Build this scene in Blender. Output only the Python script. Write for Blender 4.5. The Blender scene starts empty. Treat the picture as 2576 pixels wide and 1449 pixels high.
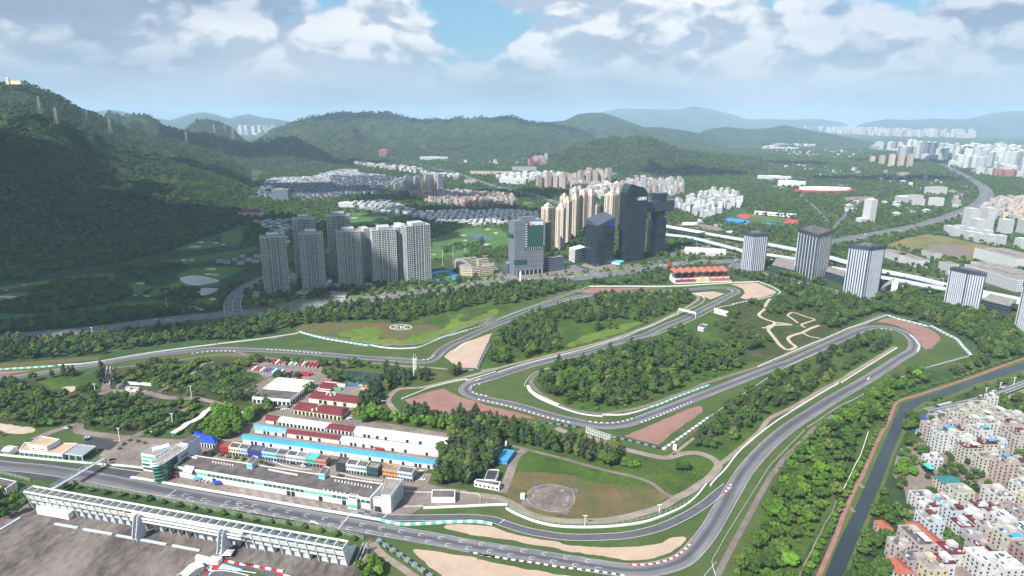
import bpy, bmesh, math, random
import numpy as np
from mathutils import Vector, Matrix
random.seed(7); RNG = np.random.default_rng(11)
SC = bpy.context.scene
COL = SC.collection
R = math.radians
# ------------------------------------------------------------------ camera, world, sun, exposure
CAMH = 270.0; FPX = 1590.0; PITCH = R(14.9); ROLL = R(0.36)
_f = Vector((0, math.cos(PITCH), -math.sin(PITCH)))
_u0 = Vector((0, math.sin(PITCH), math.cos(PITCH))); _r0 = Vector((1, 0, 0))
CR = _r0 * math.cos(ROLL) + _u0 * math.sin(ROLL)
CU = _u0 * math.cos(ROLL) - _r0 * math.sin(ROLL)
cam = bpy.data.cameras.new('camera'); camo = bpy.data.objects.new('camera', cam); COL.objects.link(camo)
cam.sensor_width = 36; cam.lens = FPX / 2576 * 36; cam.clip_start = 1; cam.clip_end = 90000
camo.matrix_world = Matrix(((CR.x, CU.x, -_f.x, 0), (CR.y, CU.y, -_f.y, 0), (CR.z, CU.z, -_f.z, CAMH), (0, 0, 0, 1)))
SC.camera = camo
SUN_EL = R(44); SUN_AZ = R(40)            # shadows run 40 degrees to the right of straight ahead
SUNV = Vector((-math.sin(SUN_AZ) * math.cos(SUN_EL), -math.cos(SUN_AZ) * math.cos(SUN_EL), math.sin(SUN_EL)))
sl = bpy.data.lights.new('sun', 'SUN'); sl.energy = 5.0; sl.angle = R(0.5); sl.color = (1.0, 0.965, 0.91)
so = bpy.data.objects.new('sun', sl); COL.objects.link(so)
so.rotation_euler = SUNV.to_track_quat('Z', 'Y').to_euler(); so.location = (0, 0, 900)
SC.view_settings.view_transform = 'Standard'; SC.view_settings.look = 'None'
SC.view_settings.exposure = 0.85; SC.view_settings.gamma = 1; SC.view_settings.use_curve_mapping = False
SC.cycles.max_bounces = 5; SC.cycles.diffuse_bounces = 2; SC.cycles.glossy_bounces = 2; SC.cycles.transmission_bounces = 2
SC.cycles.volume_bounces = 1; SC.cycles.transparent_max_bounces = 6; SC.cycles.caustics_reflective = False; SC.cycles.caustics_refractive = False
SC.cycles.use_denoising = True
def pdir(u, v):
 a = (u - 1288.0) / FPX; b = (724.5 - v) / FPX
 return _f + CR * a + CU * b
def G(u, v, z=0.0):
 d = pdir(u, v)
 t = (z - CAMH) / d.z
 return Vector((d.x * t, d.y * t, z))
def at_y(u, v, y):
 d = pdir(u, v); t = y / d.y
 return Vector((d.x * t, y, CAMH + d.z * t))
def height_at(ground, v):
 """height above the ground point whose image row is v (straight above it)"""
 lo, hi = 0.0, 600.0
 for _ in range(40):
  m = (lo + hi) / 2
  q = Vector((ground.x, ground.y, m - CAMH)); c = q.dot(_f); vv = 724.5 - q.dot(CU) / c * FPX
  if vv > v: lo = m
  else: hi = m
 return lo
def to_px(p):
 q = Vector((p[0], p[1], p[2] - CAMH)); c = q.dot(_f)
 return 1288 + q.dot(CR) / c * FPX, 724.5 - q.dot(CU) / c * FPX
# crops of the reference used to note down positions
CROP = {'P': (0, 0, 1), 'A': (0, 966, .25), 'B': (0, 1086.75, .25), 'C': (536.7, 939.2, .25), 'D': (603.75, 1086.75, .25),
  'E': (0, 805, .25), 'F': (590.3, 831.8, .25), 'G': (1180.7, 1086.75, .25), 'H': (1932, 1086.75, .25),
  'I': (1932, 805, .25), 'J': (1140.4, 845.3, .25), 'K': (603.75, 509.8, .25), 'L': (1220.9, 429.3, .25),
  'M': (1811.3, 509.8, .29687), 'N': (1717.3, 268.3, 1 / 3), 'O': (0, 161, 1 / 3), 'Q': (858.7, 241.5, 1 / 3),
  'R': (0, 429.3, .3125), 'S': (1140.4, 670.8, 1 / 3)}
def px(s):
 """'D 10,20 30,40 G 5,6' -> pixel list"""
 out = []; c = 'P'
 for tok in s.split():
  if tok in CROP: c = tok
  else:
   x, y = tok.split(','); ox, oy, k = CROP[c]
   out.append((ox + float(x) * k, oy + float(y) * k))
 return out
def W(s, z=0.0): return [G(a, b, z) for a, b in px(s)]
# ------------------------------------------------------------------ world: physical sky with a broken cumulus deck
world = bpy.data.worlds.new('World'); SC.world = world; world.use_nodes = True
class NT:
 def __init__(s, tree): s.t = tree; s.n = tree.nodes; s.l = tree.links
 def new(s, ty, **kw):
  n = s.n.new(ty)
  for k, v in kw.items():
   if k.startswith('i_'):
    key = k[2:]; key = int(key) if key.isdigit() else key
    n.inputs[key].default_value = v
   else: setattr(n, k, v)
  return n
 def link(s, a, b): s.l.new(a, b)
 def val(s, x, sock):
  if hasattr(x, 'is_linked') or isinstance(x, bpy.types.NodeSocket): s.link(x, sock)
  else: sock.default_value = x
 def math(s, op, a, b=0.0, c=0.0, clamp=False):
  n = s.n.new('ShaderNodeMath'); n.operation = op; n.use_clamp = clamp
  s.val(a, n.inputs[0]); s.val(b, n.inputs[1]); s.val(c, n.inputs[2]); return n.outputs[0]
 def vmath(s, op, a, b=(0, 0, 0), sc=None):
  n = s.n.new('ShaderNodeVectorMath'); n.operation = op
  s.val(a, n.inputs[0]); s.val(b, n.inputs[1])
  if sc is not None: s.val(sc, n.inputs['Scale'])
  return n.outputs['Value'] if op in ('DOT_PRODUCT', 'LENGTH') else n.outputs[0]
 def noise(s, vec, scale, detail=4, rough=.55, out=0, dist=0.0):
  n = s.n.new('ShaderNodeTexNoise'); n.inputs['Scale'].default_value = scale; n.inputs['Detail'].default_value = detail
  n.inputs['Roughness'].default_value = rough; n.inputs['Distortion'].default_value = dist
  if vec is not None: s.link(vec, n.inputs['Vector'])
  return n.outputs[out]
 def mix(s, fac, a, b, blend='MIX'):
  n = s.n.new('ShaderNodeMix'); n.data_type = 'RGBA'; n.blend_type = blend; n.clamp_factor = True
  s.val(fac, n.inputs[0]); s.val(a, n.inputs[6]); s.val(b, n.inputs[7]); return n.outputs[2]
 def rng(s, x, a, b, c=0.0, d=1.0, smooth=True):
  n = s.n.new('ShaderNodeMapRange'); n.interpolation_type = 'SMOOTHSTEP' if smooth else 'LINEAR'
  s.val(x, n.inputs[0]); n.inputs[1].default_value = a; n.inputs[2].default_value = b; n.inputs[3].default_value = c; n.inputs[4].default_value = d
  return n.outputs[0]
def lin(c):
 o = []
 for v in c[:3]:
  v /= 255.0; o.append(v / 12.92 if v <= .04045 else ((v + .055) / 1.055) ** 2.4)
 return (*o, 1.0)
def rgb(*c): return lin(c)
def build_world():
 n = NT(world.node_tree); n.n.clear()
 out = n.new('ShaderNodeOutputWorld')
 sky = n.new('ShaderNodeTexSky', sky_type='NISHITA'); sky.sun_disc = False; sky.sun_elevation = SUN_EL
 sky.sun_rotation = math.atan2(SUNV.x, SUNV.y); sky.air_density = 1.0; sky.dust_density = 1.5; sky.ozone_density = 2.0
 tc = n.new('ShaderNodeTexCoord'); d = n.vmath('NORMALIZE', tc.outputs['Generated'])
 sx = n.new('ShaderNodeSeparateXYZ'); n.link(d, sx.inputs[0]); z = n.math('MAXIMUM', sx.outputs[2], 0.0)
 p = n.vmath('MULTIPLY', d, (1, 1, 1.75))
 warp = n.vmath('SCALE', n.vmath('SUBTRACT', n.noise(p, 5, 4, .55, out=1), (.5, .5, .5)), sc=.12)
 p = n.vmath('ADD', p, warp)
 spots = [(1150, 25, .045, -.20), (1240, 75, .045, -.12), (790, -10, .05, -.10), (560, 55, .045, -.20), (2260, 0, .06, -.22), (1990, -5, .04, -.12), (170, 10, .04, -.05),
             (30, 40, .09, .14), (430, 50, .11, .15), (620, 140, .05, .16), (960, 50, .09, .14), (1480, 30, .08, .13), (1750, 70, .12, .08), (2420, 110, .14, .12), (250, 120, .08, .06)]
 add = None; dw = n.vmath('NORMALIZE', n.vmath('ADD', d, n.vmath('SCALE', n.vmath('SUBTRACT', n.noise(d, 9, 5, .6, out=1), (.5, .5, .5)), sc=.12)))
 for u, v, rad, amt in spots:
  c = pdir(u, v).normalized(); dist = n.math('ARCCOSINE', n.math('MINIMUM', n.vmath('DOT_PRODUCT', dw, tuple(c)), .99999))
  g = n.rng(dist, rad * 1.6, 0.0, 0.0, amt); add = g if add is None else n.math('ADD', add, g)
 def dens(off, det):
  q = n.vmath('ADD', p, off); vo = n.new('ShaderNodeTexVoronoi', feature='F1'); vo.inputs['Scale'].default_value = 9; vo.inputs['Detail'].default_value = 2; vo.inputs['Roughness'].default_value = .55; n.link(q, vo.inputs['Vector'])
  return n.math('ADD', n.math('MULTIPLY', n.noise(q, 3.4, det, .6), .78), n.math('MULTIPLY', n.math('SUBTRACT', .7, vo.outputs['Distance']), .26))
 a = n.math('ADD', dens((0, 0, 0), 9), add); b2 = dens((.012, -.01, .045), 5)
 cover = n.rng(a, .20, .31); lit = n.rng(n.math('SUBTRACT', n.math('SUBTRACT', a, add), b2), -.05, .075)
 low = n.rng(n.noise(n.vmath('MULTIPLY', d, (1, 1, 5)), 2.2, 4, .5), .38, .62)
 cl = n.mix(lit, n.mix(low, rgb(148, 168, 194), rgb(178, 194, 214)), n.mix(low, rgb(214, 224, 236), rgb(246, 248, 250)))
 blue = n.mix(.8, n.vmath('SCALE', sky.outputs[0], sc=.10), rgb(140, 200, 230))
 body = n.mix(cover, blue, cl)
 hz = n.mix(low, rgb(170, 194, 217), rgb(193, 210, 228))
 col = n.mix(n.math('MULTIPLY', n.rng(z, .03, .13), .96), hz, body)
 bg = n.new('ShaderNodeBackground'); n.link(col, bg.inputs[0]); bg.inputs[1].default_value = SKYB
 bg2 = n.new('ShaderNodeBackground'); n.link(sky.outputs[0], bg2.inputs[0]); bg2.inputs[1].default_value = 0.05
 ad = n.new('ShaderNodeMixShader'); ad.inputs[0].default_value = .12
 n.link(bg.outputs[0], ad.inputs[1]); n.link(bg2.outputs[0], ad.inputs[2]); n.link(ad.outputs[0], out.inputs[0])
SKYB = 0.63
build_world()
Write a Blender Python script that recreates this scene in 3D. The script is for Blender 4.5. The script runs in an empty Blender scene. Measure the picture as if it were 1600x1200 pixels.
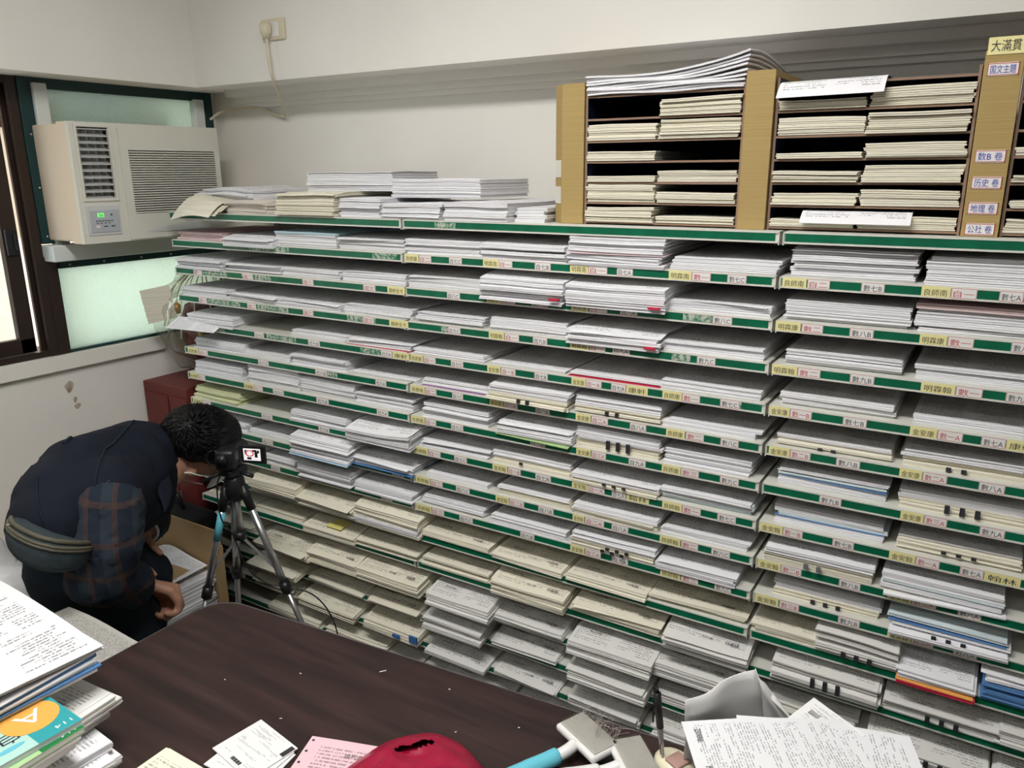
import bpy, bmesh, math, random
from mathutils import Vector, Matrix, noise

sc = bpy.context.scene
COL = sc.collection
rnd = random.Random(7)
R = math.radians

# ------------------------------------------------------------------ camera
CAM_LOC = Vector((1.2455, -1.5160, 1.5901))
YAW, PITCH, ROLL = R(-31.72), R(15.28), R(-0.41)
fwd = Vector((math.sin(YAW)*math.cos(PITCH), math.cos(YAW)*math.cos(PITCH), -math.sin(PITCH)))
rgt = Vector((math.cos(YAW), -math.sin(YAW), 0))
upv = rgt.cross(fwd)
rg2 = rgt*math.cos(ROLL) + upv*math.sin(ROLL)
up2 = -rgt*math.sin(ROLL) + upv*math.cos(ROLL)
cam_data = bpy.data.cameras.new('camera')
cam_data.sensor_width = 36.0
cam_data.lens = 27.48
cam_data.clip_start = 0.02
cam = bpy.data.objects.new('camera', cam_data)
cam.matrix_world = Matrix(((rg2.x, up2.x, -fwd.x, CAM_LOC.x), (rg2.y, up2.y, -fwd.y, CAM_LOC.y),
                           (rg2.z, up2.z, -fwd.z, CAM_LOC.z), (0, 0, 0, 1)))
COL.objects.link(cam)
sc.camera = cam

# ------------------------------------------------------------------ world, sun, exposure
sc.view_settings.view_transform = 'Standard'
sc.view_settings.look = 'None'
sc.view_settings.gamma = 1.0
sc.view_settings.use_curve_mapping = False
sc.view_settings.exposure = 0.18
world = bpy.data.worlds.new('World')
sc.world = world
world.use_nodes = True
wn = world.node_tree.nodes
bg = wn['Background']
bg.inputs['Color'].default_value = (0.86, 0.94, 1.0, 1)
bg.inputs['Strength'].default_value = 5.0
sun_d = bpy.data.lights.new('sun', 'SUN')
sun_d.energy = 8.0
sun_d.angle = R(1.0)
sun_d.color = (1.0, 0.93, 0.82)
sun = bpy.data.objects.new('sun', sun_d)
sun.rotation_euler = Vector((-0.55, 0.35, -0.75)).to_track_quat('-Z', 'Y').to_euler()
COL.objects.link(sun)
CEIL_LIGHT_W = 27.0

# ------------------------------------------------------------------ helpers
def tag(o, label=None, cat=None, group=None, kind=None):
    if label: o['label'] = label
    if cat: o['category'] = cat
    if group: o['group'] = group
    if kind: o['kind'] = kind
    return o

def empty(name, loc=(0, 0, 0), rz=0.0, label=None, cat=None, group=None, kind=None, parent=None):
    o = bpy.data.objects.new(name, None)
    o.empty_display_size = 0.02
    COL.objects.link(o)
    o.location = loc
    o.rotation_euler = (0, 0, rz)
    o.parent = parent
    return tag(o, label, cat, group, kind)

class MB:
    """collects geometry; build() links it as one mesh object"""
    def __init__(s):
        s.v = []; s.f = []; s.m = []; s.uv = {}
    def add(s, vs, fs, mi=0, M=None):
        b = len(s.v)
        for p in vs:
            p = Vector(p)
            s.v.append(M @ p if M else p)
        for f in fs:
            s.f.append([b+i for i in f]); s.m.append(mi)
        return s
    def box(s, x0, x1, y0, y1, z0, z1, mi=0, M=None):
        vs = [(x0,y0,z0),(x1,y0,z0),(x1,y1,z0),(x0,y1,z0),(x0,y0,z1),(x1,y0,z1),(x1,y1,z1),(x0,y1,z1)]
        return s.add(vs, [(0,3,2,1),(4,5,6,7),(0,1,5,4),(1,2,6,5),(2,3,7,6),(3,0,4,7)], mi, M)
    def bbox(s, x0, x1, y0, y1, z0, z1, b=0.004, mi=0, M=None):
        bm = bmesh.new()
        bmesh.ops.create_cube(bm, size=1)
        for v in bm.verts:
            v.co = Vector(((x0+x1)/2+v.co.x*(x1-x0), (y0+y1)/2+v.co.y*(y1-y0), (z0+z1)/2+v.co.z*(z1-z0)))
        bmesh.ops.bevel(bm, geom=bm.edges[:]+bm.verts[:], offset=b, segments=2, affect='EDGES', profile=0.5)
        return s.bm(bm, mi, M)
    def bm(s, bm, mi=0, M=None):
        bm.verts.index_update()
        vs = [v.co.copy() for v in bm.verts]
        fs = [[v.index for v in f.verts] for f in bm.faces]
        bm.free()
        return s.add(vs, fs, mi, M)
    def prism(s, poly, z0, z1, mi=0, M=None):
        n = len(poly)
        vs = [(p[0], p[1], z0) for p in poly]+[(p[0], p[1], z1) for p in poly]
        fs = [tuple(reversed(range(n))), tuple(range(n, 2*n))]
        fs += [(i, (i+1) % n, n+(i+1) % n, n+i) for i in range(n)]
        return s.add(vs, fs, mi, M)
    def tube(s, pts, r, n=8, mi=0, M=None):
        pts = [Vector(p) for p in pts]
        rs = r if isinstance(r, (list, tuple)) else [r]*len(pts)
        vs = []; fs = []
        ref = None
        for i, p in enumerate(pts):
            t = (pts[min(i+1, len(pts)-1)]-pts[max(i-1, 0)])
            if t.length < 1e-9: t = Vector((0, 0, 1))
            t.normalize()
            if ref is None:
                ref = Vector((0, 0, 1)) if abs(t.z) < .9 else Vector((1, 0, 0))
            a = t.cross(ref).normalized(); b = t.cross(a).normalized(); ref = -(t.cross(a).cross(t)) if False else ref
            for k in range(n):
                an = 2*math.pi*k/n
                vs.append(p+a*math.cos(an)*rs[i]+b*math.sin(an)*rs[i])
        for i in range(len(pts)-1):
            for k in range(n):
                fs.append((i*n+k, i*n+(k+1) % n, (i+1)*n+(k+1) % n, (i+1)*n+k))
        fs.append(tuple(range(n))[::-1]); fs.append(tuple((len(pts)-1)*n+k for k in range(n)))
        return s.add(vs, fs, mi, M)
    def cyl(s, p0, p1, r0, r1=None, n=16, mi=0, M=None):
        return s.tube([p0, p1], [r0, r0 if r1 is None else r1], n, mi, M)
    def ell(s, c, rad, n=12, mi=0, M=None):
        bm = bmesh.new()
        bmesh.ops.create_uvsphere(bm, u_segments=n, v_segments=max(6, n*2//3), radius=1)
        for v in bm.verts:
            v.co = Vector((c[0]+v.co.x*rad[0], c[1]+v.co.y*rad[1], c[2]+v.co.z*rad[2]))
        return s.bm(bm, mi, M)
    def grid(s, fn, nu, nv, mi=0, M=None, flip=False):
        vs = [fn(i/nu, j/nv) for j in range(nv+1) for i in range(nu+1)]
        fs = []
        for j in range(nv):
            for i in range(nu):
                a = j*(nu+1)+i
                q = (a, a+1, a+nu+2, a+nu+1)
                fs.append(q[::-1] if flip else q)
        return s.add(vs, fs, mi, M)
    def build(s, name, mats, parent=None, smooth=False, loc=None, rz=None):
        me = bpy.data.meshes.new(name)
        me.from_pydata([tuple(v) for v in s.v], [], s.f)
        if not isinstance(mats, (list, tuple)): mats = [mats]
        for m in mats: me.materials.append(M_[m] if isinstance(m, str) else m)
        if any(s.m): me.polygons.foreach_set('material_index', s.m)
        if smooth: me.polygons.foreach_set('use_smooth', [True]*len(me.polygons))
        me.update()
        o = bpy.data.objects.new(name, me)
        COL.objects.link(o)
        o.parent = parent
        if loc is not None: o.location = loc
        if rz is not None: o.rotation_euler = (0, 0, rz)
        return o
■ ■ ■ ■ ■
* **WORK INSTRUCTIONS**
Read the data above and count the lines that include "Python". Answer only with the count.

* **RESULT**
2